Problem details:
For this exercise, write out exactly, and only, the lines running from the line that contains "mat('wall_dark', (98, 81, 69), .95, .22, 1.1, spec=.1)" through the line that contains "mat('leaf', (84, 70, 61), .85, .35, 3)".

Information shown:
════════════════
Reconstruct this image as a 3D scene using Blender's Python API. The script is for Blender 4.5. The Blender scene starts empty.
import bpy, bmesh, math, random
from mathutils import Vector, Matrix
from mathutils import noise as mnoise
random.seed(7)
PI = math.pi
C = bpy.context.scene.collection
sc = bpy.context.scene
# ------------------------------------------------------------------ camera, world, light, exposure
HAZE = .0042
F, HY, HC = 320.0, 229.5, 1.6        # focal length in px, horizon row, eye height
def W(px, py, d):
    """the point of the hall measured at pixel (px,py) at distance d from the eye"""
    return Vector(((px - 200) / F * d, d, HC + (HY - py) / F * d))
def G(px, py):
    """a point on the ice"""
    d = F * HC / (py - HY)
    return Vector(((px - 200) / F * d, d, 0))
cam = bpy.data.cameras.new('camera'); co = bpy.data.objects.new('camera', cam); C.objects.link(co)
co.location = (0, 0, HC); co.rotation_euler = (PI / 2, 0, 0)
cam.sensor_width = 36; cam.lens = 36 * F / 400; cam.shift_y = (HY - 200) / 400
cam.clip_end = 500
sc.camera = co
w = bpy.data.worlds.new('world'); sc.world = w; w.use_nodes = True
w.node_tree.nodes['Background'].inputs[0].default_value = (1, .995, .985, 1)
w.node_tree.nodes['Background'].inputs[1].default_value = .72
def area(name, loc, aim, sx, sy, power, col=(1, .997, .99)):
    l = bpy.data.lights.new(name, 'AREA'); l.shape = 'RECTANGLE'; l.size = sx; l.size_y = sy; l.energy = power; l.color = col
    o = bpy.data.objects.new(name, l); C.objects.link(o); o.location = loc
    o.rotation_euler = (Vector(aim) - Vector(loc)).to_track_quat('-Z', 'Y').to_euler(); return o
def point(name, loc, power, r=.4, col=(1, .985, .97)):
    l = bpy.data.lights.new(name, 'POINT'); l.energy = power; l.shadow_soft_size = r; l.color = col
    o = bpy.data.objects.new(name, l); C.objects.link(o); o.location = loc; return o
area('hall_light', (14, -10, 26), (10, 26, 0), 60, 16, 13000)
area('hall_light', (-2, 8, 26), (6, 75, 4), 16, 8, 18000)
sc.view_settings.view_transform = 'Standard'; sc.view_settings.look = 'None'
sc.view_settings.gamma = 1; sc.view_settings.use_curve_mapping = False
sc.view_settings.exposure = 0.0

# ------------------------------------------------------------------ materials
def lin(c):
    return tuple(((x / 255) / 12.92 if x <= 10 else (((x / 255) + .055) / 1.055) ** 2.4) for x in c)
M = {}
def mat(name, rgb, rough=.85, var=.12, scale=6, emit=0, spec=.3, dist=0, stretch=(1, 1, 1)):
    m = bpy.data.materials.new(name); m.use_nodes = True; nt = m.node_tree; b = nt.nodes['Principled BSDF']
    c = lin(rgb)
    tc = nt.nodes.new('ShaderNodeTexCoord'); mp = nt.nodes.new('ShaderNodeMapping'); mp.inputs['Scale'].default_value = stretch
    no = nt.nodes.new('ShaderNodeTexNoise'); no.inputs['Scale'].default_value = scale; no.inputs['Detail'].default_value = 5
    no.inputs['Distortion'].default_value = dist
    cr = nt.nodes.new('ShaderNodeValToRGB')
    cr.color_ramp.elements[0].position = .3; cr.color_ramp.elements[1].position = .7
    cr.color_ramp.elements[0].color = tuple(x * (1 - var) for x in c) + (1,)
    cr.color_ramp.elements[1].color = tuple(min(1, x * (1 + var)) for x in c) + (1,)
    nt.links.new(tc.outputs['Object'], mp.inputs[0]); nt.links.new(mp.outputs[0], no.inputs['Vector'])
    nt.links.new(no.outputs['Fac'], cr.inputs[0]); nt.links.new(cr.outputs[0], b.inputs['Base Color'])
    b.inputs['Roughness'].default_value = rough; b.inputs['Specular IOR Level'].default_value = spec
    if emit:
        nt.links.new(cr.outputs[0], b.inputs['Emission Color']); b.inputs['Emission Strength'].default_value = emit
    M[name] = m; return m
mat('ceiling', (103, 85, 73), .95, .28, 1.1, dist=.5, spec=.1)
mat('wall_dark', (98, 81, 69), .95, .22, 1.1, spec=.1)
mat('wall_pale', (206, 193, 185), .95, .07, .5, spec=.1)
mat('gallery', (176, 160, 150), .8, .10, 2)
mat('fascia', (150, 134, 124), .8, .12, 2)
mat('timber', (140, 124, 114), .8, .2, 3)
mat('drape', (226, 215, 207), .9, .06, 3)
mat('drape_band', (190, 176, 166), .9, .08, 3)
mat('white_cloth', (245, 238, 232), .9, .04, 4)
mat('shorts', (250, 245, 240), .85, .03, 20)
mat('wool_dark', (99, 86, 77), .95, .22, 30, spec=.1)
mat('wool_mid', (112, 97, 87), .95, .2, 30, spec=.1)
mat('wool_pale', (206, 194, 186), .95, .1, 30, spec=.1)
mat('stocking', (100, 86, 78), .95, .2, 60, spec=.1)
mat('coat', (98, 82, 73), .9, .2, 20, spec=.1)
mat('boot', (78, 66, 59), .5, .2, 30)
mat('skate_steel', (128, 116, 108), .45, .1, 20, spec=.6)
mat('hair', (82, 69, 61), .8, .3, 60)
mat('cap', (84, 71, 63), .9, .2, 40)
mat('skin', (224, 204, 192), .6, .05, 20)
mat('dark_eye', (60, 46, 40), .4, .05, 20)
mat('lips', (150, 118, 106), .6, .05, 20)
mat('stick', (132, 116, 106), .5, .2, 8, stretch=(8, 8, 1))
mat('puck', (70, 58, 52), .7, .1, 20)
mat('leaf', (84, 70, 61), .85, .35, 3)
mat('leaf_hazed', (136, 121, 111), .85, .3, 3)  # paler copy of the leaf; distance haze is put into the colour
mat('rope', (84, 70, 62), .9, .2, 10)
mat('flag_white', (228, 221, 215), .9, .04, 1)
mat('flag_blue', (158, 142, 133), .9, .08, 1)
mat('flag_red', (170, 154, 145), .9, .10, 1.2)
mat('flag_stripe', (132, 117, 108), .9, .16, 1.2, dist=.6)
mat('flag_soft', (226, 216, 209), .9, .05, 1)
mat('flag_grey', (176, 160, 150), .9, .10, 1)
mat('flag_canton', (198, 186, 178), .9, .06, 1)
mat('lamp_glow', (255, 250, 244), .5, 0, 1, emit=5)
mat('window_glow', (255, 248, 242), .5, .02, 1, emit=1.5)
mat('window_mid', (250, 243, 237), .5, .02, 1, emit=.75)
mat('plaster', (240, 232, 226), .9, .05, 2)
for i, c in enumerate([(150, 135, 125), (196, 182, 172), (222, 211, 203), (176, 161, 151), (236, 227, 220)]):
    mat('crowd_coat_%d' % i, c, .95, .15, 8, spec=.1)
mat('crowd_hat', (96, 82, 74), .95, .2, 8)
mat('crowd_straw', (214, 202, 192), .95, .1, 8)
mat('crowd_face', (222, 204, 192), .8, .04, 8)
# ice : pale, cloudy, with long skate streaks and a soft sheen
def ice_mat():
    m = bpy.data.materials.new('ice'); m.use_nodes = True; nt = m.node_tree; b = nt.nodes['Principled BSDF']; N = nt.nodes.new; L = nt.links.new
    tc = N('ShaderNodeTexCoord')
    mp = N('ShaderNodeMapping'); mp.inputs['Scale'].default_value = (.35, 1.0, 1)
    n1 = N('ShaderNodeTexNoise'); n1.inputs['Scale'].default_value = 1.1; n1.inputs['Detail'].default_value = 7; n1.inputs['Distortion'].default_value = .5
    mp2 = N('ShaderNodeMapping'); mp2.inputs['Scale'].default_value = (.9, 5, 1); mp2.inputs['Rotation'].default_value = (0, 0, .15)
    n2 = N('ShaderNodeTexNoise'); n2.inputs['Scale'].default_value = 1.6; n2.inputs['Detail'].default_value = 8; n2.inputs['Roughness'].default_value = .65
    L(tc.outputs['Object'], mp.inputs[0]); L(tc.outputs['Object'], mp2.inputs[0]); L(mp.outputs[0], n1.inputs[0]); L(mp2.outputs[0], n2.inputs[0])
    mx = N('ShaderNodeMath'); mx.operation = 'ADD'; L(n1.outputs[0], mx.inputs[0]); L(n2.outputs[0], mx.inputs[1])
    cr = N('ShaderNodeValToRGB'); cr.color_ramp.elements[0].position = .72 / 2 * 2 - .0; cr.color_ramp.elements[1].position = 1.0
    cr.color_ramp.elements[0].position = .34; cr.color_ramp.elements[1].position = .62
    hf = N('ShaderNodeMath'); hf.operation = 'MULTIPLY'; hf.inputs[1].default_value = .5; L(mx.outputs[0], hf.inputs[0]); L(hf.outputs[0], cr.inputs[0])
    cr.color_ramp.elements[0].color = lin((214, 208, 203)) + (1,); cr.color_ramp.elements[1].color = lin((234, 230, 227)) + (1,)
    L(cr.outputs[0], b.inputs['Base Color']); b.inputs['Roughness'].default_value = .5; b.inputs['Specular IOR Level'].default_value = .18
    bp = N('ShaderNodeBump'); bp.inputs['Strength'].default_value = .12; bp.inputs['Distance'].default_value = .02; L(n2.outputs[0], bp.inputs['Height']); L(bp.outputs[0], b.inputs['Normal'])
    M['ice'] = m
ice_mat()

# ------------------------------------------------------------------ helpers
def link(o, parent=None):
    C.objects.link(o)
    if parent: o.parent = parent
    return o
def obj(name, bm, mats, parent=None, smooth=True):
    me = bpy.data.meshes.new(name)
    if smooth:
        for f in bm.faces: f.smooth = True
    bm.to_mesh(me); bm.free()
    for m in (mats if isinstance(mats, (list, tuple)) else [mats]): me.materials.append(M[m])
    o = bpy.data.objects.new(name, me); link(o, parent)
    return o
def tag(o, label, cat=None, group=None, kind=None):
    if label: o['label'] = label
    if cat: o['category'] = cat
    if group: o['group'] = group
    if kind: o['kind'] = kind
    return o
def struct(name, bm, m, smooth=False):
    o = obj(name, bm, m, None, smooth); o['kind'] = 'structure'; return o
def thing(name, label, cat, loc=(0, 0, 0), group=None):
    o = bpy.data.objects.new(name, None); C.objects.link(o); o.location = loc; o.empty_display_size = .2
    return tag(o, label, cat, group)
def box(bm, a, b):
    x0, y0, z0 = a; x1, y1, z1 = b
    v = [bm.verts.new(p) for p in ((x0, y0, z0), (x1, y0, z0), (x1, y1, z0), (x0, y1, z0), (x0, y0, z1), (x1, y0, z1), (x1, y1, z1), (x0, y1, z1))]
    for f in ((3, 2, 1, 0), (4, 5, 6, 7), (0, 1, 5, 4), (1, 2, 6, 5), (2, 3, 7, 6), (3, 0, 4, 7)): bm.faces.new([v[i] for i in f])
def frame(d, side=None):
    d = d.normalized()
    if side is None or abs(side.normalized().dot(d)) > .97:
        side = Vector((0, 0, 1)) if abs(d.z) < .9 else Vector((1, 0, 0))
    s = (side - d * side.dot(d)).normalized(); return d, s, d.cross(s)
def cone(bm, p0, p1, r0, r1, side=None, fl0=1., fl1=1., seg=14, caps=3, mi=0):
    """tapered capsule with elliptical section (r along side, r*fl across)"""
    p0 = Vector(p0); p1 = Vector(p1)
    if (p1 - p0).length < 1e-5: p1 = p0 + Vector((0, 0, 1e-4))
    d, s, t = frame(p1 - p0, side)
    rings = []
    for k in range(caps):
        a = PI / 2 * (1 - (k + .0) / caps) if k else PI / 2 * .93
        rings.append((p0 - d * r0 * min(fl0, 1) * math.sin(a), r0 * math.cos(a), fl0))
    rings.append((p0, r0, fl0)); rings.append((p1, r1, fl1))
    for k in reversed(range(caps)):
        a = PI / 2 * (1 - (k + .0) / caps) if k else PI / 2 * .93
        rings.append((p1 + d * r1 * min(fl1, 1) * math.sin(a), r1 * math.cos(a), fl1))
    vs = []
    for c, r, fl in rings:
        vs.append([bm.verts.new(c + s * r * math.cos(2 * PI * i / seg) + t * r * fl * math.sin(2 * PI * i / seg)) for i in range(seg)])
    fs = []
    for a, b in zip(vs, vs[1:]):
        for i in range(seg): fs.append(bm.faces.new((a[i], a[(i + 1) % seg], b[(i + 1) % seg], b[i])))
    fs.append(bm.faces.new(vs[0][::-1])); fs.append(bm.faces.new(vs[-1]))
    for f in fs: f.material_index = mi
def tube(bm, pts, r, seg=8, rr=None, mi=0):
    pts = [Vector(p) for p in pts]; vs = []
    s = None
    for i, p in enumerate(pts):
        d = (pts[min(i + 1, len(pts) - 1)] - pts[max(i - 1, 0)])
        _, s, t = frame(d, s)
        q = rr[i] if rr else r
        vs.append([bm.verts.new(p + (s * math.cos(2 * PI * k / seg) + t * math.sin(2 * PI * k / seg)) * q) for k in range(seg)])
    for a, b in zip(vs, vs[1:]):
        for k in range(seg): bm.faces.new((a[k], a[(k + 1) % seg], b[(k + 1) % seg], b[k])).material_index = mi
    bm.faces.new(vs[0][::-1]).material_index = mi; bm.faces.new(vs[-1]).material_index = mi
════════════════
Written response:
mat('wall_dark', (98, 81, 69), .95, .22, 1.1, spec=.1)
mat('wall_pale', (206, 193, 185), .95, .07, .5, spec=.1)
mat('gallery', (176, 160, 150), .8, .10, 2)
mat('fascia', (150, 134, 124), .8, .12, 2)
mat('timber', (140, 124, 114), .8, .2, 3)
mat('drape', (226, 215, 207), .9, .06, 3)
mat('drape_band', (190, 176, 166), .9, .08, 3)
mat('white_cloth', (245, 238, 232), .9, .04, 4)
mat('shorts', (250, 245, 240), .85, .03, 20)
mat('wool_dark', (99, 86, 77), .95, .22, 30, spec=.1)
mat('wool_mid', (112, 97, 87), .95, .2, 30, spec=.1)
mat('wool_pale', (206, 194, 186), .95, .1, 30, spec=.1)
mat('stocking', (100, 86, 78), .95, .2, 60, spec=.1)
mat('coat', (98, 82, 73), .9, .2, 20, spec=.1)
mat('boot', (78, 66, 59), .5, .2, 30)
mat('skate_steel', (128, 116, 108), .45, .1, 20, spec=.6)
mat('hair', (82, 69, 61), .8, .3, 60)
mat('cap', (84, 71, 63), .9, .2, 40)
mat('skin', (224, 204, 192), .6, .05, 20)
mat('dark_eye', (60, 46, 40), .4, .05, 20)
mat('lips', (150, 118, 106), .6, .05, 20)
mat('stick', (132, 116, 106), .5, .2, 8, stretch=(8, 8, 1))
mat('puck', (70, 58, 52), .7, .1, 20)
mat('leaf', (84, 70, 61), .85, .35, 3)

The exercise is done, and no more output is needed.